As Bella makes her way through the industry, she learns that the power to say no also has the power to hurt her career. Pushing aside her personal boundaries to get herself noticed, she seeks work in increasingly hardcore shoots. An initial BDSM gig goes well, but she soon finds herself in trouble when acting out a gang-rape scenario on a shoot with three male performers. When she tells her co-stars she cannot continue, their faux-concern for Bella’s welfare turns quickly to anger (“This is what YOU chose to do, right?”), reinforcing our suspicions that these men are simply acting out their ugliest fantasies for an audience of rank misogynists. Later, when she tells her agent she was worried she would get raped for real, he dismisses her concerns irritatedly: “We don’t throw that word around here.”
This is entirely the point, of course, and most likely a big part of why Thyberg’s film has met with anger among industry professionals, including some members of the cast. In the world that Pleasure depicts, consent is respected only as long as it doesn’t disrupt the normal functioning of (male) power, a state of affairs which Thyberg lays bare in scenes that resonate far beyond the film’s porn-biz setting, and echo some of the response to the #MeToo movement. When Bella signs with a top agent who only works with girls for whom nothing is off-limits, he warns her not to cause any “drama” on set, a codeword obviously intended to have a chilling effect on anyone tempted to speak out on abusive behaviour. Through another disturbing scene, we see how the misogyny inherent in so much of the industry is internalised by its female performers, when an actress who’s just been brutalised by a woman co-star during a shoot receives an apology for her behaviour. “What for?” she replies.

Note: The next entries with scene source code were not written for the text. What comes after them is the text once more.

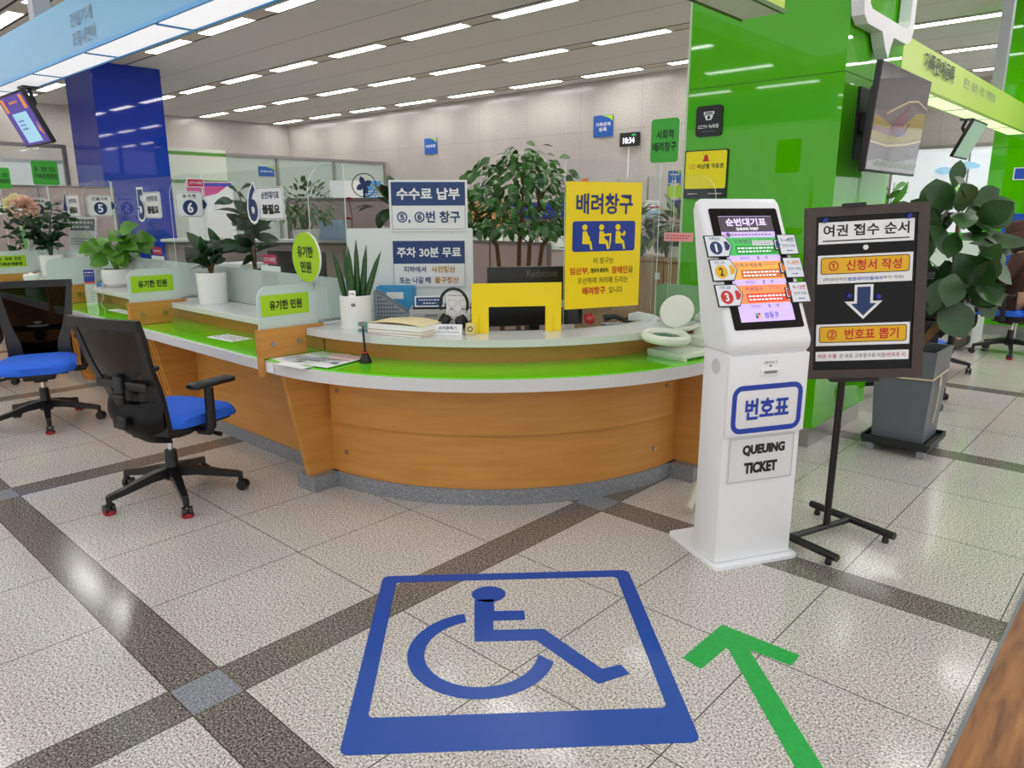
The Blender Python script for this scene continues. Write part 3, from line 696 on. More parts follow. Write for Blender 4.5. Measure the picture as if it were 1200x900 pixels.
x_.poly([(-.038, .038), (.038, .038), (.038, -.034), (.078, -.034), (0, -.112), (-.078, -.034), (-.038, -.034)], WHITE); x_.poly([(-.027, .028), (.027, .028), (.027, -.044), (.052, -.044), (0, -.097), (-.052, -.044), (-.027, -.044)], NAVY, 2)
x_.rect(0, -.178, .385, .095, WHITE); x_.rect(0, -.176, .36, .072, GOLD, 2, .01); x_.frame(0, -.176, .36, .072, .003, BLACK, 3, .01); x_.t('②  번호표 뽑기', 0, -.176, .295, .048, RED, .022, 3)
x_.rect(0, -.272, .385, .042, WHITE); x_.t('여권 수령', -.145, -.272, .078, .02, PINKR, .015); x_.t('은 바로 교부창구로 이동', .002, -.272, .19, .019, BLACK, .0); x_.t('(번호표 X)', .14, -.272, .082, .02, PINKR, .01)
x_.done('lettering', bd)
NB = U2.cross(V2)
MAGB = mat('blue_magnet', (28, 40, 140), .25)
for px_, py_ in ((-.168, .318), (.168, .318), (-.062, -.008), (.058, -.016)):
    c = BO+U2*px_+V2*py_; b = B(); b.cyl(c, c+NB*.014, .013, .010, n=16); b.done('blue_magnet', MAGB, bd)
c = BO+U2*.0+V2*.196; b = B(); b.cyl(c, c+NB*.006, .011, n=16); b.done('white_magnet', WHTP, bd)
for py_, ww in ((-fh_/2-.006, .2), (fh_/2+.004, .085)):
    b = B(); c = PO+V2*py_+U2*(-.03 if py_ < 0 else -.05); b.prism([(-ww/2, -.007), (ww/2, -.007), (ww/2, .007), (-ww/2, .007)], c+NB*.012, U2, V2, .05); b.done('holder_clip', EB, ET, 0)

# ---------------------------------------------------------------- fiddle-leaf fig in a grey planter on a trolley
FP = T('potted_fig', 'fiddle-leaf fig in a tall grey square planter on a wheeled trolley', 'potted plant', (-1.205, 5.05, 0))
PG = mat('grey_resin_planter', (98, 104, 110), .45)
def taper(b, z0, a0, c0, z1, a1, c1):
    lo = [b.v((sx*a0, sy*c0, z0)) for sx, sy in ((-1, -1), (1, -1), (1, 1), (-1, 1))]; hi = [b.v((sx*a1, sy*c1, z1)) for sx, sy in ((-1, -1), (1, -1), (1, 1), (-1, 1))]
    for i in range(4): b.face([lo[i], lo[(i+1) % 4], hi[(i+1) % 4], hi[i]])
    return lo, hi
b = B(); lo, hi = taper(b, .085, .145, .165, .665, .175, .195); b.face(lo[::-1]); li, h2 = taper(b, .60, .155, .175, .665, .16, .18); b.face(li)
for i in range(4): b.face([hi[i], hi[(i+1) % 4], h2[(i+1) % 4], h2[i]])
b.done('planter_box', PG, FP, 0)
b = B(); b.b2((-.15, -.17, .59), (.15, .17, .612)); b.done('soil', SOIL, FP, 0)
b = B(); b.b2((-.19, -.205, .05), (.19, .205, .075)); b.ring(rrect(.4, .43, .02), rrect(.37, .40, .015), (0, 0, .1), (1, 0, 0), (0, 1, 0), .03); b.done('trolley_tray', BLKP, FP, 0)
for sx in (-1, 1):
    for sy in (-1, 1): B().box((sx*.15, sy*.165, .025), (.05, .035, .05), 0, .006).done('trolley_wheel', mat('grey_wheel', (150, 154, 158), .5), FP, 0)
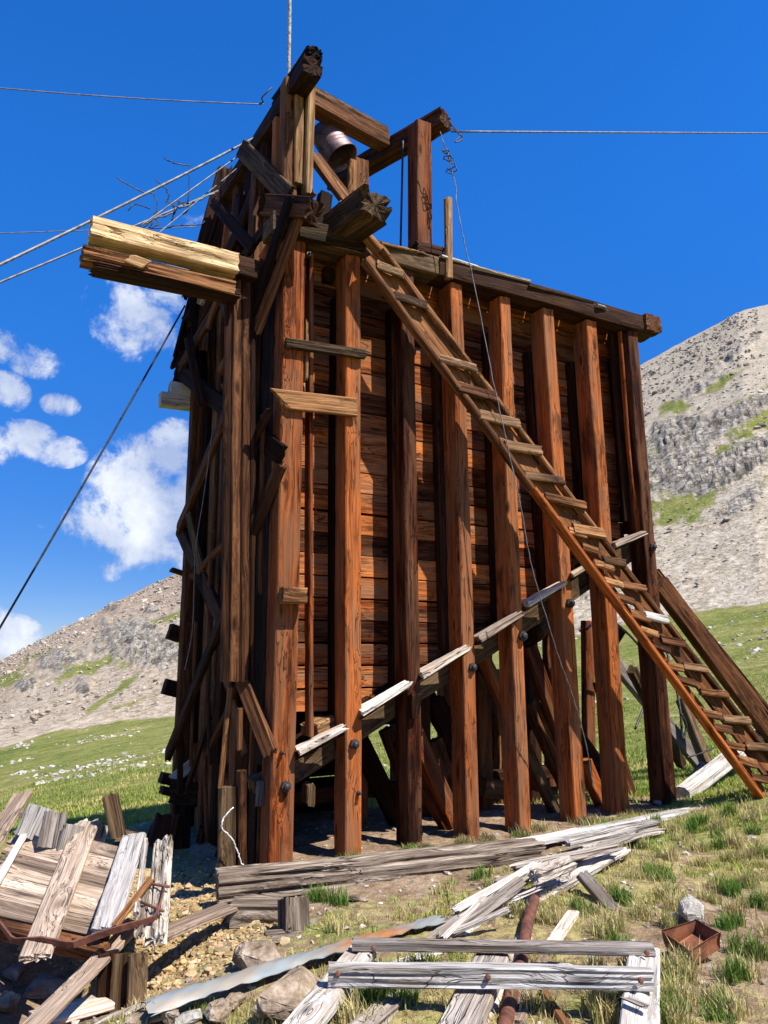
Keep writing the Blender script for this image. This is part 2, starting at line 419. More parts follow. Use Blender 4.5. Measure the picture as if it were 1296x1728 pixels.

Thyberg’s gaze is pitiless, but Pleasure is not entirely without warmth. There are some touching moments between Bella and her male co-star, Bear (Chris Cock), who jokes sadly about the racist logic of interracial porn (“the most extreme act you can do”), and Bella shares some tender scenes with her porn-actress flatmates before her career drives a wedge between them. In a couple of nicely judged scenes on set, Pleasure illustrates the need for women on both sides of the camera to foster safer working environments in porn – just one way, perhaps, that an industry which pays lip service to consent while catering to some of society’s darkest impulses might be improved.